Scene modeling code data

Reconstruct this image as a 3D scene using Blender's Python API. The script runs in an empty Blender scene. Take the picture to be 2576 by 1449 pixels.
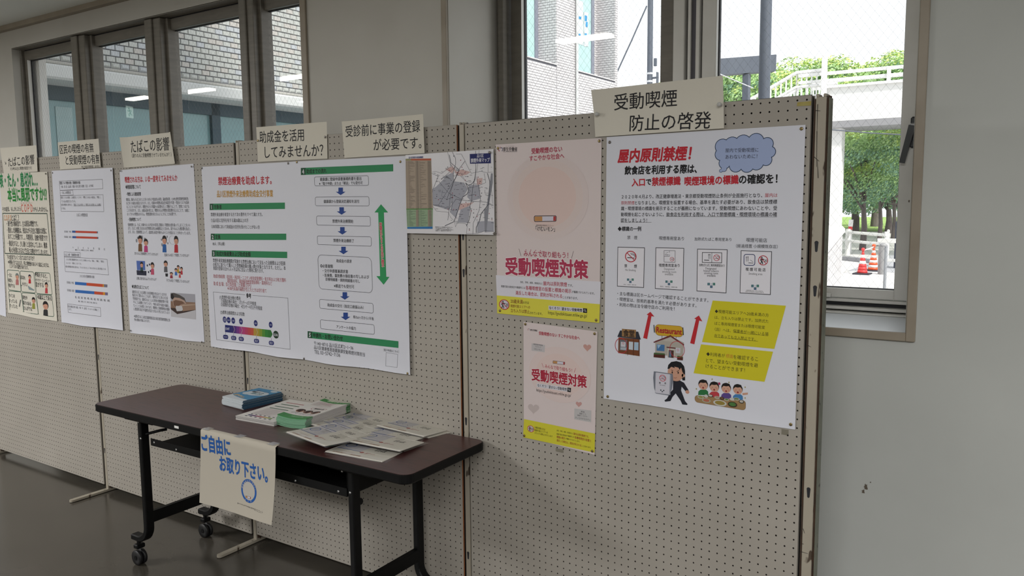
import bpy, bmesh, math, random
from mathutils import Vector, Matrix
random.seed(7)
COL = bpy.context.collection
# ------------------------------------------------------------------ camera
CC = Vector((1.8247, -2.2140, 1.5674))
MR = ((0.80499, 0.59322, -0.00935), (-0.05676, 0.09269, 0.99408), (-0.59057, 0.79969, -0.10829))
FPX = 2001.5
cd = bpy.data.cameras.new('camera'); cam = bpy.data.objects.new('camera', cd); COL.objects.link(cam)
cd.sensor_width = 36.0; cd.lens = FPX / 2576 * 36; cd.clip_start = 0.05; cd.clip_end = 400
cam.matrix_world = Matrix(((MR[0][0], MR[1][0], -MR[2][0], CC.x), (MR[0][1], MR[1][1], -MR[2][1], CC.y),
                           (MR[0][2], MR[1][2], -MR[2][2], CC.z), (0, 0, 0, 1)))
SC = bpy.context.scene
SC.camera = cam
# ------------------------------------------------------------------ world, sun, exposure
w = bpy.data.worlds.new('sky'); SC.world = w; w.use_nodes = True
bg = w.node_tree.nodes['Background']; bg.inputs[0].default_value = (0.93, 0.97, 1.0, 1); bg.inputs[1].default_value = 1.4
sd = bpy.data.lights.new('sun', 'SUN'); sd.energy = 4.4; sd.angle = math.radians(6); sd.color = (1, .97, .9)
so = bpy.data.objects.new('sun', sd); COL.objects.link(so); so.location = (12, 30, 30)
so.rotation_euler = Vector((-0.85, 0.45, -1.0)).to_track_quat('-Z', 'Y').to_euler()
LIGHTS = [((2.5, -3.4, 2.66), 2.6, 1.2, 150), ((-3.95, -3.7, 2.66), 1.9, 1.1, 250), ((4.7, -1.3, 2.66), 1.2, 2.2, 60)]  # added area lights that brighten the room, set clear of the pane reflections
for i, (loc, sx, sy, e) in enumerate(LIGHTS):
    ld = bpy.data.lights.new('added_fill_light', 'AREA'); ld.shape = 'RECTANGLE'; ld.size = sx; ld.size_y = sy; ld.energy = e; ld.color = (1, .995, .985)
    lo = bpy.data.objects.new('added_fill_light', ld); COL.objects.link(lo); lo.location = loc
vs = SC.view_settings; vs.view_transform = 'Standard'; vs.look = 'None'; vs.exposure = 0.0; vs.gamma = 1.0; vs.use_curve_mapping = False

# ------------------------------------------------------------------ pixel rays and planes
def ray(u, v):
    a, b = (u - 1288) / FPX, (724.5 - v) / FPX
    return Vector([MR[0][i] * a + MR[1][i] * b + MR[2][i] for i in range(3)])
def onz(u, v, z):
    d = ray(u, v); return CC + d * ((z - CC.z) / d.z)
class Frame:
    """vertical plane through (ox, oy) with horizontal direction ang; local x = s, local y = depth into the wall, z = up"""
    def __init__(s, ox, oy, ang, z0=0):
        s.o = Vector((ox, oy, 0)); s.a = ang; s.ex = Vector((math.cos(ang), math.sin(ang), 0)); s.n = Vector((-math.sin(ang), math.cos(ang), 0)); s.z0 = z0
        s.m = Matrix.Translation(s.o) @ Matrix.Rotation(ang, 4, 'Z')
    def inv(s, u, v, dep=0.0):
        d = ray(u, v); p = CC + d * ((s.n.dot(s.o - CC) + dep) / s.n.dot(d)); q = p - s.o
        return s.ex.dot(q), p.z
    def w(s, x, y, z): return s.o + s.ex * x + s.n * y + Vector((0, 0, z))

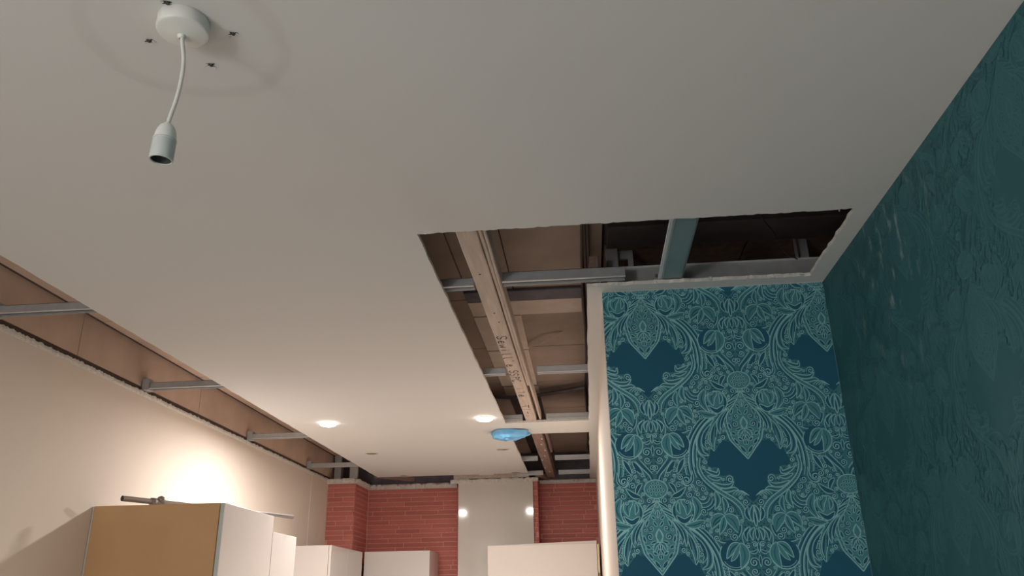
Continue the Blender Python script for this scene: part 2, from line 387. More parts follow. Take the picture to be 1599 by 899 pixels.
# ------------------------------------------------------------------ damask print (vector shapes in mm about the heart's notch)
CW, CH = 618.0, 712.0
LAY = []                                     # (ink, order, outline, symmetric); ink 0/2 navy, 1 mid, 3 light
ORD = [0]
def cr(pts, n=6, closed=False):
    return [(v.x, v.y) for v in spline([(p[0], p[1], 0) for p in pts], n, closed)]
def ribbon(path, prof):
    """left and right offset curves; prof(t) gives the half width"""
    L = []; R = []; N = len(path)
    for i, (x, y) in enumerate(path):
        a = path[max(i-1, 0)]; b2 = path[min(i+1, N-1)]; dx, dy = b2[0]-a[0], b2[1]-a[1]; d = math.hypot(dx, dy) or 1
        w = prof(i/(N-1)); L.append((x-dy/d*w, y+dx/d*w)); R.append((x+dy/d*w, y-dx/d*w))
    return L, R
def put(layer, quad, sym=False): LAY.append((layer, ORD[0], quad, sym))
def nxt(): ORD[0] += 1
def stroke(path, w, layer=3, taper=0.35, n=6, raw=False):
    p = path if raw else cr(path, n); nxt()
    w *= 1.25 if layer == 3 else 1.3
    L, R = ribbon(p, lambda t: 0.5*w*(1-taper*abs(2*t-1)**2))
    for i in range(len(p)-1): put(layer, [L[i], L[i+1], R[i+1], R[i]])
def fill(path, layer, sym=False): nxt(); put(layer, list(path), sym)
def petal(path, w, layer=1, outline=2.2, vein=0.0, shape='leaf', n=5, ol=3, veincol=2):
    p = cr(path, n)
    pr = {'leaf': lambda t: w/2*max(0.04, math.sin(PI*min(1, t**0.85))**0.8), 'drop': lambda t: w/2*max(0.05, t**0.7*math.sqrt(max(0, 1-((t-0.8)/0.2)**2)) if t > 0.8 else t**0.7),
          'band': lambda t: w/2*(0.55+0.45*t), 'taper': lambda t: w/2*max(0.06, 1-t)}[shape]
    L, R = ribbon(p, pr); nxt()
    for i in range(len(p)-1): put(layer, [L[i], L[i+1], R[i+1], R[i]])
    if outline: stroke(L, outline, ol, 0.3, raw=True); stroke(R, outline, ol, 0.3, raw=True)
    if vein: stroke(p[1:-1], vein, veincol, 0.8, raw=True)
def spiral(cx, cy, r, a0=0, turns=1.35, d=1, w=2.2, tail=None, disc=True):
    if disc: fill([(cx+r*math.cos(2*PI*k/14), cy+r*math.sin(2*PI*k/14)) for k in range(14)], 0)
    p = []
    for k in range(int(14*turns)+1):
        t = k/(14*turns); a = a0+d*2*PI*turns*t; q = r*(1-0.80*t); p.append((cx+q*math.cos(a), cy+q*math.sin(a)))
    if tail: p = cr([tail, ((tail[0]+p[0][0])/2+d*2, (tail[1]+p[0][1])/2), p[0]], 4)[:-1]+p
    stroke(p, w, 3, 0.5, raw=True)
    e = p[-1]; put(3, [(e[0]+w*0.9*math.cos(2*PI*k/7), e[1]+w*0.9*math.sin(2*PI*k/7)) for k in range(7)])
def arc(cx, cy, r, a, b2, w, layer=3): stroke([(cx+r*math.cos(math.radians(a+(b2-a)*k/12)), cy+r*math.sin(math.radians(a+(b2-a)*k/12))) for k in range(13)], w, layer, 0.2, raw=True)
def dots(path, r, layer=2, n=3, every=2):
    for i, (x, y) in enumerate(cr(path, n)):
        if i % every == 0: put(layer, [(x+r*math.cos(2*PI*k/6), y+r*math.sin(2*PI*k/6)) for k in range(6)])

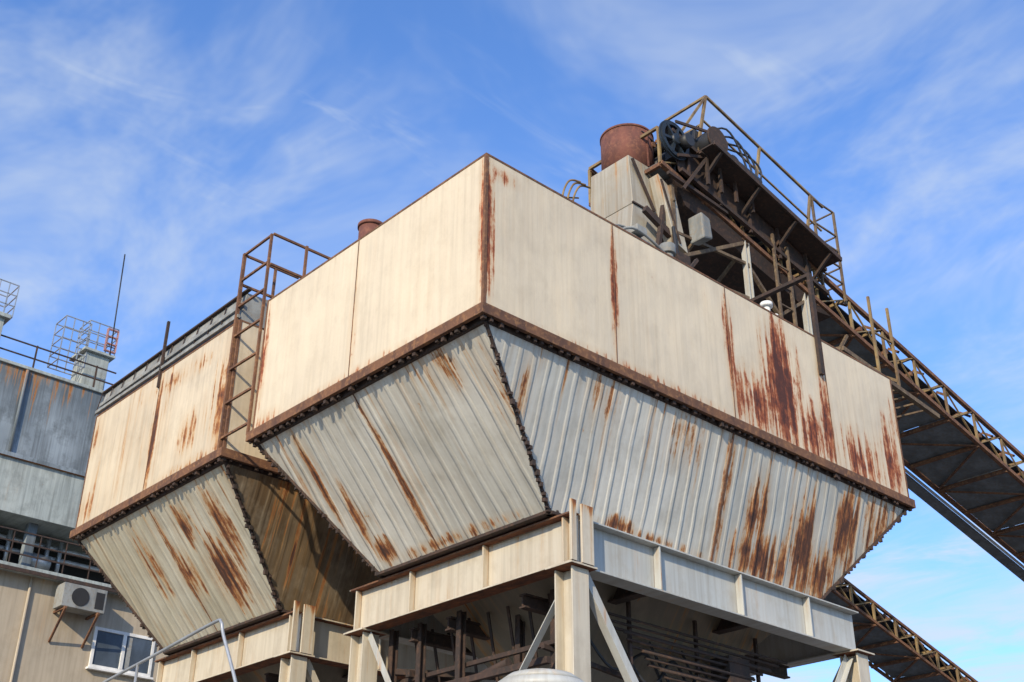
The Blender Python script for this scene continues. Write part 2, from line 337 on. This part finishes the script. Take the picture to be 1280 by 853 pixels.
# ------------------------------------------------------------------ conveyor
def conveyor(root,x0,x1,zf,ya,yb,h,bay,chord=.08,mat_c=M_rust,mat_l=M_yel,pan=M_pan):
    A=lambda x,y,dz=0:V((x,y,zf(x)+dz))
    c=Part("truss_chords",root,mat_c)
    for y in (ya,yb):
        for dz in (0,-h): c.beam(A(x0,y,dz),A(x1,y,dz),chord,chord)
    c.done()
    l=Part("truss_lattice",root,mat_l);ribs=Part("underside_ribs",root,mat_c);n=int((x1-x0)/bay)
    for i in range(n+1):
        x=x0+i*bay
        for y in (ya,yb):
            l.beam(A(x,y,-h),A(x,y,0),.045,.045)
            if i<n:
                l.beam(A(x,y-.01,-h),A(x+bay,y-.01,0),.032,.02)
                l.beam(A(x,y+.015,0),A(x+bay,y+.015,-h),.032,.02)
        ribs.beam(A(x,ya,-h-.04),A(x,yb,-h-.04),.06,.07);l.beam(A(x,ya,0.02),A(x,yb,.02),.05,.05)
        if i<n: ribs.beam(A(x,ya if i%2 else yb,-h-.05),A(x+bay,yb if i%2 else ya,-h-.05),.04,.03)
    l.done();ribs.done()
    p=Part("bottom_pan",root,pan);xx=x0
    while xx<x1-.1:
        xe=min(x1,xx+bay*2-.02);d=random.uniform(-.012,.012)
        p.hull([A(xx,ya+.06,-h+.03+d),A(xe,ya+.06,-h+.03+d),A(xe,yb-.06,-h+.03+d),A(xx,yb-.06,-h+.03+d)],[A(xx,ya+.06,-h+.015+d),A(xe,ya+.06,-h+.015+d),A(xe,yb-.06,-h+.015+d),A(xx,yb-.06,-h+.015+d)]);xx+=bay*2
    p.done()
    bt=Part("belt",root,M_black);m=(yb-ya)*.22
    bt.hull([A(x0,ya+m,.16),A(x1,ya+m,.16),A(x1,yb-m,.16),A(x0,yb-m,.16)],[A(x0,ya+m,.14),A(x1,ya+m,.14),A(x1,yb-m,.14),A(x0,yb-m,.14)]);bt.done()
    r=Part("idler_rollers",root,M_rust);x=x0+.3
    while x<x1:
        r.cyl(A(x,ya+m,.09),A(x,yb-m,.09),.05,8);r.beam(A(x,ya+.1,-.02),A(x,ya+m*.9,.14),.03,.05);x+=bay*.8
    r.done()
zf=lambda x:6.07-.2265*(x-6.25)
C1=empty("belt_conveyor");ya,yb=1.82,3.40
conveyor(C1,5.3,60,zf,ya,yb,.7,1.05)
A=lambda x,y,dz=0:V((x,y,zf(x)+dz))
p=Part("head_side_plates",C1,M_drust)
for y in (ya-.06,yb+.06):
    p.hull([A(5.5,y-.01,.04),A(9.3,y-.01,-.06),A(9.3,y+.01,-.06),A(5.5,y+.01,.04)],[A(5.7,y-.01,-.6),A(9.3,y-.01,-.34),A(9.3,y+.01,-.34),A(5.7,y+.01,-.6)])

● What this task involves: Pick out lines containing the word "pixels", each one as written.

● Solution to the problem:
Reconstruct this image as a 3D scene using Blender's Python API. The script runs in an empty Blender scene. Take the picture to be 2576 by 1449 pixels.
Continue the Blender Python script for this scene: part 2, from line 387. More parts follow. Take the picture to be 1599 by 899 pixels.
The Blender Python script for this scene continues. Write part 2, from line 337 on. This part finishes the script. Take the picture to be 1280 by 853 pixels.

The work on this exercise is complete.